Quali sono state le maggiori difficoltà riscontrate durante il percorso della trattativa?
Le difficoltà sono dovute ai punti che, ormai da molto tempo, sono sulla scena di questa negoziazione: essenzialmente la giustizia e in particolare la sorte dei capi dei gruppi armati e dei loro elementi. Nel Paese è anche attiva la Corte penale internazionale che ha recentemente arrestato uno dei capi delle milizie anti-Balaka e che ha reso necessario trovare delle formule nuove, soprattutto sul tema della giustizia ma anche sul governo di larghe intese. Sicuramente la presenza della Comunità internazionale, dei Paesi della Regione, dell’Unione Africana, delle Nazioni Unite e la Comunità degli Stati dell’Africa Centrale ha facilitato la nascita del suddetto accordo, sostenendolo fortemente.

Il Governo centrafricano che aveva bloccato il negoziato poiché aveva escluso la possibilità di concedere un’amnistia per crimini di guerra e crimini contro l’umanità, come è riuscito a superare e far conciliare le sue posizioni con quelle dei gruppi armati?

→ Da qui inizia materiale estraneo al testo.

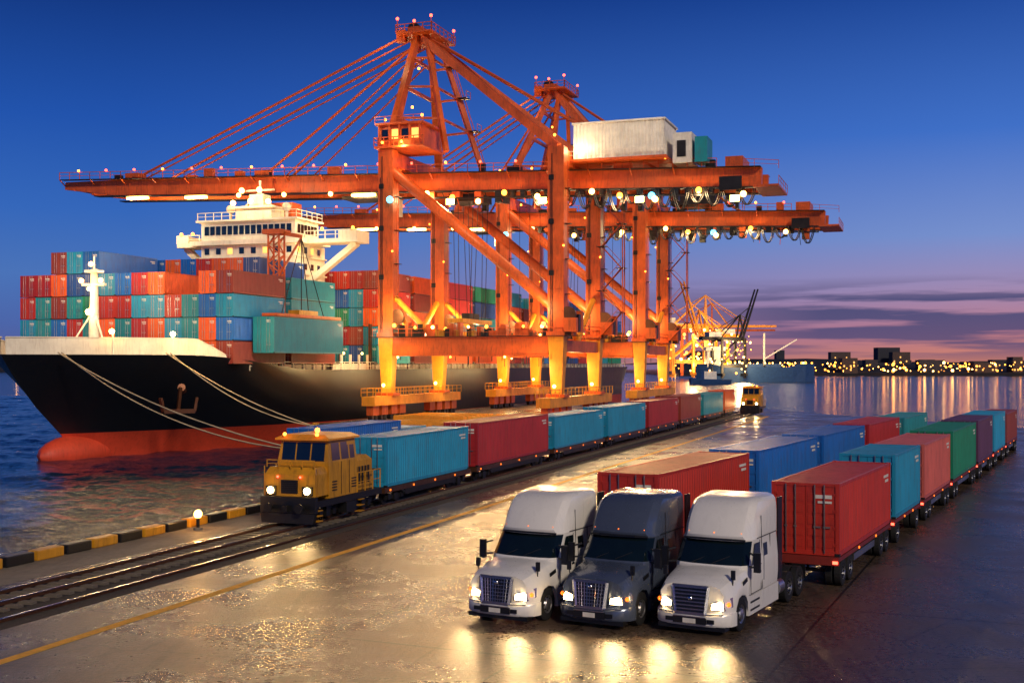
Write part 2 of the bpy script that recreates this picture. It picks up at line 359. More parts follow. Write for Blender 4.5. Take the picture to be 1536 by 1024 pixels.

Questo punto sarà ampiamente discusso domani durante la divulgazione dell’accordo; c’è da dire che il Governo Centrafricano non è responsabile delle inchieste della Corte penale internazionale che è un organo indipendente. Di fatto esiste però un richiamo ad una pacificazione immediata anche attraverso forme di giustizia tradizionale che abbiamo visto anche in altri conflitti nel continente africano. C’è stata, come si può ben capire, una discussione molto accesa ma si è arrivati ad individuare delle formule adatte; bisogna vedere adesso quanto e come questo accordo permetterà una stabilizzazione effettiva e quindi un disarmo del Paese. La questione del disarmo, mi preme particolarmente perché va di pari passo con il dialogo politico: bisogna permettere al Governo centrafricano, ma anche alla Comunità Internazionale, di cominciare un vero e progressivo disarmo che è già cominciato tempo fa grazie ad un progetto pilota.